Scenes as source code:
+ + + + +
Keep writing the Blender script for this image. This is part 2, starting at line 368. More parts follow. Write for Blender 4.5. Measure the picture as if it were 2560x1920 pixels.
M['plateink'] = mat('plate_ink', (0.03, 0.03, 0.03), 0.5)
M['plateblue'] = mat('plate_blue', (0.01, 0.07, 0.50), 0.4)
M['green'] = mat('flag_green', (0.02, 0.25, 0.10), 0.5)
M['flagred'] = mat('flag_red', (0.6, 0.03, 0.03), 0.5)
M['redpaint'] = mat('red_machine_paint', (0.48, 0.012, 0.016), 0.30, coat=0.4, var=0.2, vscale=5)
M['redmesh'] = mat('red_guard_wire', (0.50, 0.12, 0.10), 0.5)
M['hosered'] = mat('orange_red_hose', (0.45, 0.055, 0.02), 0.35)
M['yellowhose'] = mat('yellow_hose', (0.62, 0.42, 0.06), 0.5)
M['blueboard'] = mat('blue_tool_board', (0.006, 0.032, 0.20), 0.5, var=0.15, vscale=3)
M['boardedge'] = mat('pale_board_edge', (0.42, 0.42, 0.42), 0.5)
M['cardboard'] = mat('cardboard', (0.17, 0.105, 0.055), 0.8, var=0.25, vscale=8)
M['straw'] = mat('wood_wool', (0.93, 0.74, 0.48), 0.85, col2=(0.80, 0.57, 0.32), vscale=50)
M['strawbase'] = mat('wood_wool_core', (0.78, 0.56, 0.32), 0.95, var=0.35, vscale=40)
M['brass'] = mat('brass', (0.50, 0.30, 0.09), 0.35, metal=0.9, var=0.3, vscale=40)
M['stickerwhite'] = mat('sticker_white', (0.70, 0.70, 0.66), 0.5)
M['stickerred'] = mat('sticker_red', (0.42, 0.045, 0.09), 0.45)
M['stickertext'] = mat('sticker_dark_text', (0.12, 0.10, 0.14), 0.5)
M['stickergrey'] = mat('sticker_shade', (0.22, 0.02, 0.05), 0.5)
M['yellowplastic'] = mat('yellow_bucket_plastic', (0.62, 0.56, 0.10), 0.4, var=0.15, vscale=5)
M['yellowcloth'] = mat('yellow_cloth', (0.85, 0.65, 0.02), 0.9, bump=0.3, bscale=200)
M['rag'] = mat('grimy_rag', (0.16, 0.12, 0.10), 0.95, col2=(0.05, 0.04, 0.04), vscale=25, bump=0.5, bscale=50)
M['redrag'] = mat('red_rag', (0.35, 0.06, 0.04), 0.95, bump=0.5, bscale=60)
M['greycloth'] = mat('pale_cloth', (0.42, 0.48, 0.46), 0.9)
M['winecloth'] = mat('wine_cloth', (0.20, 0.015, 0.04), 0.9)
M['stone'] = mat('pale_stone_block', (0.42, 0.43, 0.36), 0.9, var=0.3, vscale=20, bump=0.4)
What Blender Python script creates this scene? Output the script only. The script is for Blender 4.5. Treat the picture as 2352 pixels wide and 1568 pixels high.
+ + + + +
### TASK
Take the listing above and set it down exactly.

### RESPONSE TO THIS EXERCISE
Keep writing the Blender script for this image. This is part 2, starting at line 368. More parts follow. Write for Blender 4.5. Measure the picture as if it were 2560x1920 pixels.
M['plateink'] = mat('plate_ink', (0.03, 0.03, 0.03), 0.5)
M['plateblue'] = mat('plate_blue', (0.01, 0.07, 0.50), 0.4)
M['green'] = mat('flag_green', (0.02, 0.25, 0.10), 0.5)
M['flagred'] = mat('flag_red', (0.6, 0.03, 0.03), 0.5)
M['redpaint'] = mat('red_machine_paint', (0.48, 0.012, 0.016), 0.30, coat=0.4, var=0.2, vscale=5)
M['redmesh'] = mat('red_guard_wire', (0.50, 0.12, 0.10), 0.5)
M['hosered'] = mat('orange_red_hose', (0.45, 0.055, 0.02), 0.35)
M['yellowhose'] = mat('yellow_hose', (0.62, 0.42, 0.06), 0.5)
M['blueboard'] = mat('blue_tool_board', (0.006, 0.032, 0.20), 0.5, var=0.15, vscale=3)
M['boardedge'] = mat('pale_board_edge', (0.42, 0.42, 0.42), 0.5)
M['cardboard'] = mat('cardboard', (0.17, 0.105, 0.055), 0.8, var=0.25, vscale=8)
M['straw'] = mat('wood_wool', (0.93, 0.74, 0.48), 0.85, col2=(0.80, 0.57, 0.32), vscale=50)
M['strawbase'] = mat('wood_wool_core', (0.78, 0.56, 0.32), 0.95, var=0.35, vscale=40)
M['brass'] = mat('brass', (0.50, 0.30, 0.09), 0.35, metal=0.9, var=0.3, vscale=40)
M['stickerwhite'] = mat('sticker_white', (0.70, 0.70, 0.66), 0.5)
M['stickerred'] = mat('sticker_red', (0.42, 0.045, 0.09), 0.45)
M['stickertext'] = mat('sticker_dark_text', (0.12, 0.10, 0.14), 0.5)
M['stickergrey'] = mat('sticker_shade', (0.22, 0.02, 0.05), 0.5)
M['yellowplastic'] = mat('yellow_bucket_plastic', (0.62, 0.56, 0.10), 0.4, var=0.15, vscale=5)
M['yellowcloth'] = mat('yellow_cloth', (0.85, 0.65, 0.02), 0.9, bump=0.3, bscale=200)
M['rag'] = mat('grimy_rag', (0.16, 0.12, 0.10), 0.95, col2=(0.05, 0.04, 0.04), vscale=25, bump=0.5, bscale=50)
M['redrag'] = mat('red_rag', (0.35, 0.06, 0.04), 0.95, bump=0.5, bscale=60)
M['greycloth'] = mat('pale_cloth', (0.42, 0.48, 0.46), 0.9)
M['winecloth'] = mat('wine_cloth', (0.20, 0.015, 0.04), 0.9)
M['stone'] = mat('pale_stone_block', (0.42, 0.43, 0.36), 0.9, var=0.3, vscale=20, bump=0.4)
What Blender Python script creates this scene? Output the script only. The script is for Blender 4.5. Treat the picture as 2352 pixels wide and 1568 pixels high.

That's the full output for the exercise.